Pripyat, Ukraine; 20 June 2005 (RFE/RL) -- We are in Pripyat -- once a flourishing Soviet town, but now a silent, empty place haunted by Chornobyl's nuclear legacy.
It is raining heavily as our driver parks his old Zhiguli in what used to be a children's amusement park. "It's good," he says, looking at the rain. "It will wash away some of the radioactivity."
Our guide is Serhiy Chernov, a local journalist. He lived in Pripyat as a student, and says he had hoped to make it his permanent home.
"There were flowers everywhere. Of all the cities I've seen in Ukraine -- of course, I haven't seen all of them -- it was the best. My wife and I celebrated our wedding here, and I wanted very much to be sent to work here after I graduated from Kyiv University. But half a year before I graduated, the catastrophe took place," Serhiy says.
Nearly two decades later, Pripyat is a ghost town. A gloomy atmosphere hangs over the abandoned amusement park. Grass grows through cracks in the asphalt. Raindrops splash on empty park rides.
A large Ferris wheel remains a vivid shade of yellow, as though it had been painted yesterday. Erected just days before the 26 April 1986 disaster, it has never carried a single passenger.

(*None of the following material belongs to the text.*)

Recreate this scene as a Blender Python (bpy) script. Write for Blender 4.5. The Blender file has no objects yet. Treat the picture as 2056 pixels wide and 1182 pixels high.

We get back in the car and drive through the rain to what Serhiy says was once the heart of Pripyat.
"This is the main square of the city. The regional headquarters of the [Communist] Party was based here. Look at the building over there. There was a restaurant and a hotel. It was the center of town. In the past, roses were growing everywhere. Now you see only bushes. On the top of some houses you can see birch trees growing," Serhiy says.